As we turned towards the NE, still some 25 miles from Fowey, Debbie called from below that the fuel was looking a bit low. The gauge was around 1/3 but the calculations showed we should easily be able to do the 80 miles, having refilled at Falmouth before leaving. With absolute calm wind there was no room for cutting back on the engine so Steve decided to head for Falmouth instead, only 10 or 12 miles distance. Perhaps a little welcome to be honest after 10hrs chugging, but rather perplexing. Back in Falmouth we refilled and found almost exactly 2 litres per hour run since the last refill – clearly enough to have made the trip back to Fowey had we had confidence/data. (Also a very economical engine). The gauge had indicated some other anomalies as well and this was noted for attention in the log.
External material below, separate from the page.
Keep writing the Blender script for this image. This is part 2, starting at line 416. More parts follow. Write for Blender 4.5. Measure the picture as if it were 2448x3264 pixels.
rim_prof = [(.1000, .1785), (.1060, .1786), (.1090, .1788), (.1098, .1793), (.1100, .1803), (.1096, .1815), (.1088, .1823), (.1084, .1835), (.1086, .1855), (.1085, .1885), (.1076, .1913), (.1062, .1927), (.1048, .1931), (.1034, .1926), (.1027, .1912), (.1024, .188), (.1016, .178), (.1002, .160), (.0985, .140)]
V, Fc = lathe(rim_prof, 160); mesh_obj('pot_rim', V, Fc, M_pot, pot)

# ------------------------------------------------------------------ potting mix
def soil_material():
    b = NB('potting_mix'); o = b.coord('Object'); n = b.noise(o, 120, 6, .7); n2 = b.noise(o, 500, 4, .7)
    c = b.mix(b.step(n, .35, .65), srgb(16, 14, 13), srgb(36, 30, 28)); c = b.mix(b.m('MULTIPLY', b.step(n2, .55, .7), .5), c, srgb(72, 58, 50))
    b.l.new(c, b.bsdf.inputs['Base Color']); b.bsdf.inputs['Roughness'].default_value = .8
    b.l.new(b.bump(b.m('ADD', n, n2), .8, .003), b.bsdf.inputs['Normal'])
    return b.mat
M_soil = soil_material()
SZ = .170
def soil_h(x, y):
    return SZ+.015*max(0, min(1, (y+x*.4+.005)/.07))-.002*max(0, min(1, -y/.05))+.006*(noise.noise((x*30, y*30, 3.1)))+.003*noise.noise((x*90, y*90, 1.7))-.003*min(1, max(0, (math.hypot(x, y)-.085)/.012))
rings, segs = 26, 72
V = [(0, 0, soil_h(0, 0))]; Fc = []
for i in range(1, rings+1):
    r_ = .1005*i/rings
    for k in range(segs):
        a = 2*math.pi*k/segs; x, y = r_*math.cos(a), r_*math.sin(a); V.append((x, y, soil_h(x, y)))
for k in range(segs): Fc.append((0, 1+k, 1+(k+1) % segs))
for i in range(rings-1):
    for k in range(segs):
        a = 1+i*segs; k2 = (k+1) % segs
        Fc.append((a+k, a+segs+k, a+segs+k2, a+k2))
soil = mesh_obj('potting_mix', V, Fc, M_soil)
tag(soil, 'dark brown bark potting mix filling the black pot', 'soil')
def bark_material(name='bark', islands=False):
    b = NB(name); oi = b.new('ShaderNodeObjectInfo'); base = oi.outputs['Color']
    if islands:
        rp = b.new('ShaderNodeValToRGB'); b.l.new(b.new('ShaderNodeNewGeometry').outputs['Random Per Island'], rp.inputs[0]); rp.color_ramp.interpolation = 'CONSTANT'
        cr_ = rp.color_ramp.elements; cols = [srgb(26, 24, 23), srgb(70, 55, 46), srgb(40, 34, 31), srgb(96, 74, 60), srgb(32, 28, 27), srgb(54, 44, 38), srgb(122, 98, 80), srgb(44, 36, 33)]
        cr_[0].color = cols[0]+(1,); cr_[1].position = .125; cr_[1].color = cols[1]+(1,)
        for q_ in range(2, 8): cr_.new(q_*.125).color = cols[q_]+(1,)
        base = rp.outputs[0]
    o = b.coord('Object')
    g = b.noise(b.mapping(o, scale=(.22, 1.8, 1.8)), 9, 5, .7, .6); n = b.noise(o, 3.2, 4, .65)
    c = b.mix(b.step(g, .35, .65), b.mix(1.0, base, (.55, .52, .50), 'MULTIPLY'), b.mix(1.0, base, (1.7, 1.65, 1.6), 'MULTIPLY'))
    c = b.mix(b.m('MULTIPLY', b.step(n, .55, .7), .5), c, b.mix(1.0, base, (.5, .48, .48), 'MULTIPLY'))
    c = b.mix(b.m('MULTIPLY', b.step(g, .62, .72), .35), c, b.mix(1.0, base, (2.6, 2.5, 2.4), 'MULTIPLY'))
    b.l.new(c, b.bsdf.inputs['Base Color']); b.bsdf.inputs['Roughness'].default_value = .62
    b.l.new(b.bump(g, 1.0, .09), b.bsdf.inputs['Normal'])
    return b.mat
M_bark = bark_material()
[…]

So we still had the best part of 2 days to make our way home, and the wind conspicuously absent. Even under motor there are definitely worse places to be than pottering along the coast in fine weather and good visibility. A rather uneventful run back, with an overnight in Fowey, this time on a mooring. We took the water taxi ashore for a change of scene. The highlight however was a clear sight of a whale surfacing several times just 100m off the beam. None of us were able to identify the species – I’d guess it was around 8-10m in length. Eventually back in Plymouth on Sunday our last task was an engine oil change. I’m pretty competent with engines, having tended a classic motorcycle for years and grown up with cars that had carburettors and distributors. The task is relatively trivial, but the physical access is difficult. Read the manual – and realise the door to the berth can be easily lifted off its hinges.
The 10 days was perfect for making it to, and exploring, the Scillies. They truly are a beautiful destination and, certainly under the conditions we were there, safe and approachable. Whilst wild, rugged and strikingly stark we found that the pilotage worked perfectly, and the facilities were as we needed.
Thanks to Steve for skippering, Debbie for the victualling and Richard for the company.